Moment mal: Trost

Friedenstaube in den Domitilla-Katakomben
Wikicommons Dnalor 01 / CC BY-SA
 
Es war einer dieser Momente, von denen man später gar nicht mehr genau sagen kann, was jetzt wirklich so schlimm war – aber das war ja  nun auch völlig egal: der Tag war schon im Eimer, ganz und gar wertlos. Dabei sollte es doch ein so schöner Tag werden!

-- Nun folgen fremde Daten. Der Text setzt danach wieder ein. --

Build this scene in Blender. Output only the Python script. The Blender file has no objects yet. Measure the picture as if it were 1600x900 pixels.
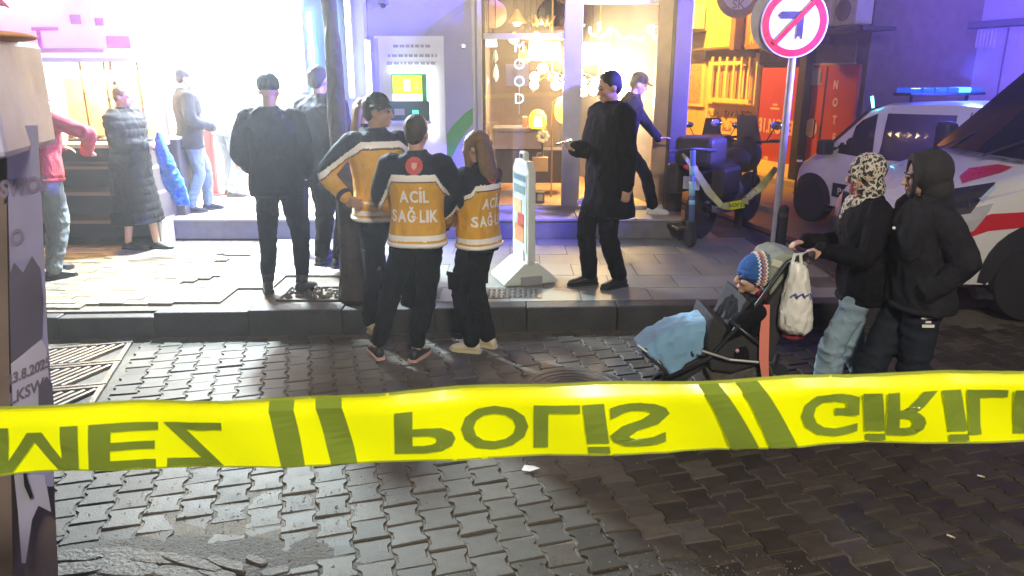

Das Mädchen weinte bitterlich, und alles in ihr kämpfte: alles an ihr schüttelte sich vor Verzweiflung, und je mehr sie versuchte, sich endlich in Griff zu bekommen und eben nicht mehr zu weinen, desto heftiger flossen die Tränen.

"Bevor wir an irgendwas anderes denken, müssen wir doch erst einmal deine Tränen trocknen", versuchte ich sie zu trösten. Ich setzte mich neben sie auf die Couch. Aber sie wollte mich nicht umarmen, wie sonst so oft.

"Ich will nicht", schüttelte sie den Kopf. Es zerriss mir das Herz, aber: Zum Trösten gehört das Getröstet-werden-wollen.

Trost, das ist mehr als Tränen trocknen und Schmerz lindern. Trost bedeutet ursprünglich die (innere) Festigkeit – und wenn jemand "nicht ganz bei Trost" ist, dann fehlt ihm genau diese Festigkeit: dann ist er oder sie aus dem Lot, aus dem Gleichgewicht – nicht in der Mitte.

Wer tröstet, gibt Halt. Dazu braucht es Wurzeln, dazu braucht es Kraft. Trost ist ein Versprechen im Hier und Jetzt: Ich bin da, ohne Wenn und Aber.

Wer aber ver-tröstet, der zuckt im Grund nur die Schultern: "Wird schon wieder..." Es ist feig. Es ist Falschmünzerei.

"Komm, Schöpfer Geist" – es ist eines meiner Lieblingslieder: und schon die zweite Strophe hat unglaubliche Sprengkraft (die natürlich niemand merkt, wenn man das brav singt):

"Der du der Tröster wirst genannt".

Schonmal drüber gestolpert?

Der Schöpfer – der Creator, die göttlich kreative Kraft – wird zum Tröster: nicht als Tränentrockner, sondern als Haltgeber, als Fundament für Schöpfungen. Als das wunderbare Versprechen: Ich bin da. Und ich gehe nicht weg.

Es ist ein Pakt, für den auch die Friedenstaube in den Domitilla-Katakomben in Rom steht: ein neuer Bund.

Nach ein paar Minuten hat sie sich einen Ruck gegeben und ist auf meinen Schoß gekrabbelt, hat mich umarmt, wir haben ein wenig gemeinsam geweint. Und dann wurde es doch noch ein wunderschöner Tag.